## What you need to do
Your task is to give the listing below back word for word, pictures excluded.

━━━━━━━━━━━━━━━━━━━━━━━━━━━━━━

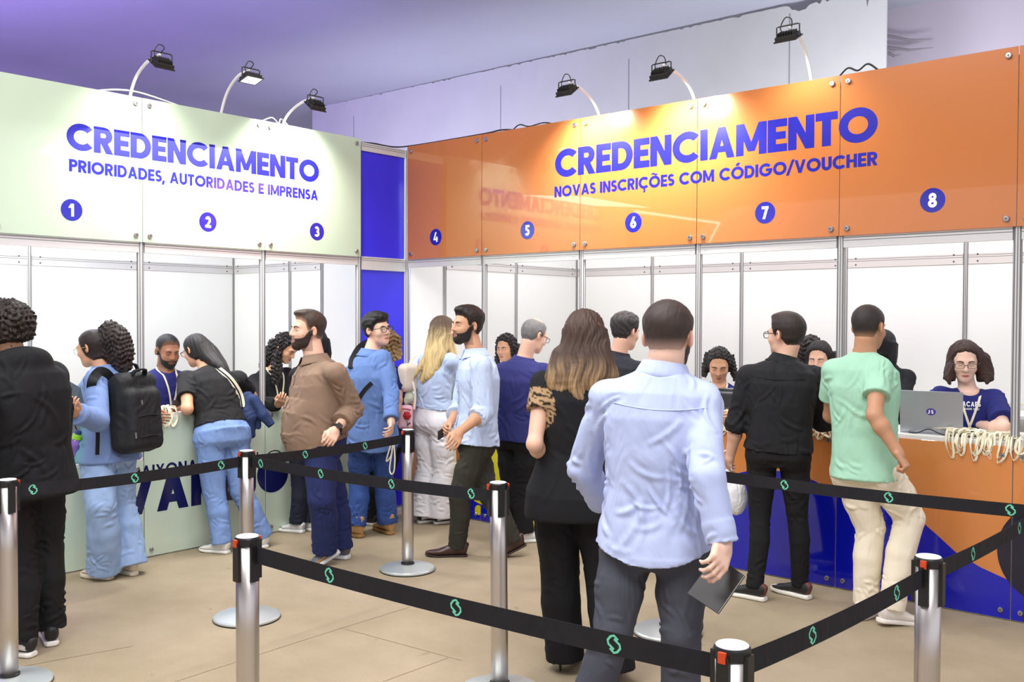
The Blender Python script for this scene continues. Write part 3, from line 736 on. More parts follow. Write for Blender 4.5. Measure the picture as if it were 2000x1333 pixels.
# loose cables lying on top of the fascias
m_cab = mat('cable_black', (30, 30, 32), .5)
def cable(name, pts, r, m, label, cat='cable', group=None):
    V, F = tube(smoothpath(pts, 6), r, 6); o = mesh(name, V, F, m, root=pts[0], smooth=True); return tag(o, label, cat, group)
cable('power_cable', [(-.05, -.9, 3.11), (-.06, -.6, 3.115), (-.03, -.35, 3.13), (-.04, -.1, 3.135), (.1, .02, 3.15), (.9, .01, 3.148), (1.1, .03, 3.16), (1.35, .03, 3.12)], .006, m_cab, 'black cable draped along the frame top over the blue corner')
cable('power_cable', [(1.2, .03, 3.145), (1.3, .0, 3.17), (1.38, .02, 3.15), (1.52, .02, 3.16), (1.62, .03, 3.14)], .005, m_cab, 'short black cable curl on the orange fascia above badge five')
cable('power_cable', [(3.84, .03, 3.145), (3.9, .02, 3.185), (3.96, .02, 3.16), (4.02, .02, 3.19), (4.08, .03, 3.145)], .006, m_cab, 'looped black cable on the orange fascia above the seam by badge eight')
cable('white_cable', [(-.05, -2.75, 3.14), (-.04, -2.6, 3.175), (-.03, -2.45, 3.185), (-.04, -2.25, 3.165), (-.05, -2.05, 3.135)], .006, m_arm, 'white cable arched over the green fascia top above badge one')
cable('white_cable', [(-.04, -1.45, 3.145), (-.03, -1.36, 3.185), (-.03, -1.30, 3.15), (-.04, -1.27, 3.19), (-.03, -1.2, 3.14)], .005, m_arm, 'tangled pale cable on the green fascia top above badge three')

# hanging light tubes in the hall, seen only as a mirror image in the orange panels
m_led = mat('led_tube', (255, 250, 240), .4, emit=9)
def mirrored(x, y, z):
    r = raydir(x, y); c = CAM.copy(); r = r*np.array([1, -1, 1]); c[1] = -c[1]; t = (z-c[2])/r[2]; return c+r*t
try:
    A_, B_2, C_2 = mirrored(1240, 413, 4.3), mirrored(1405, 436, 4.3), mirrored(1384, 476, 4.3)
    root = empty('tube_light', B_2, 'bent line of white light tube hanging above the queue, mirrored in the orange panel', 'lamp')
    V, F = tube([A_, B_2], .03, 8); mesh('light_tube', V, F, m_led, root); V, F = tube([B_2, C_2], .03, 8); mesh('light_tube', V, F, m_led, root)
except Exception as ex: print('tube', ex)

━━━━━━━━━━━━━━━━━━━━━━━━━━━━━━

## Task response
The Blender Python script for this scene continues. Write part 3, from line 736 on. More parts follow. Write for Blender 4.5. Measure the picture as if it were 2000x1333 pixels.
# loose cables lying on top of the fascias
m_cab = mat('cable_black', (30, 30, 32), .5)
def cable(name, pts, r, m, label, cat='cable', group=None):
    V, F = tube(smoothpath(pts, 6), r, 6); o = mesh(name, V, F, m, root=pts[0], smooth=True); return tag(o, label, cat, group)
cable('power_cable', [(-.05, -.9, 3.11), (-.06, -.6, 3.115), (-.03, -.35, 3.13), (-.04, -.1, 3.135), (.1, .02, 3.15), (.9, .01, 3.148), (1.1, .03, 3.16), (1.35, .03, 3.12)], .006, m_cab, 'black cable draped along the frame top over the blue corner')
cable('power_cable', [(1.2, .03, 3.145), (1.3, .0, 3.17), (1.38, .02, 3.15), (1.52, .02, 3.16), (1.62, .03, 3.14)], .005, m_cab, 'short black cable curl on the orange fascia above badge five')
cable('power_cable', [(3.84, .03, 3.145), (3.9, .02, 3.185), (3.96, .02, 3.16), (4.02, .02, 3.19), (4.08, .03, 3.145)], .006, m_cab, 'looped black cable on the orange fascia above the seam by badge eight')
cable('white_cable', [(-.05, -2.75, 3.14), (-.04, -2.6, 3.175), (-.03, -2.45, 3.185), (-.04, -2.25, 3.165), (-.05, -2.05, 3.135)], .006, m_arm, 'white cable arched over the green fascia top above badge one')
cable('white_cable', [(-.04, -1.45, 3.145), (-.03, -1.36, 3.185), (-.03, -1.30, 3.15), (-.04, -1.27, 3.19), (-.03, -1.2, 3.14)], .005, m_arm, 'tangled pale cable on the green fascia top above badge three')

# hanging light tubes in the hall, seen only as a mirror image in the orange panels
m_led = mat('led_tube', (255, 250, 240), .4, emit=9)
def mirrored(x, y, z):
    r = raydir(x, y); c = CAM.copy(); r = r*np.array([1, -1, 1]); c[1] = -c[1]; t = (z-c[2])/r[2]; return c+r*t
try:
    A_, B_2, C_2 = mirrored(1240, 413, 4.3), mirrored(1405, 436, 4.3), mirrored(1384, 476, 4.3)
    root = empty('tube_light', B_2, 'bent line of white light tube hanging above the queue, mirrored in the orange panel', 'lamp')
    V, F = tube([A_, B_2], .03, 8); mesh('light_tube', V, F, m_led, root); V, F = tube([B_2, C_2], .03, 8); mesh('light_tube', V, F, m_led, root)
except Exception as ex: print('tube', ex)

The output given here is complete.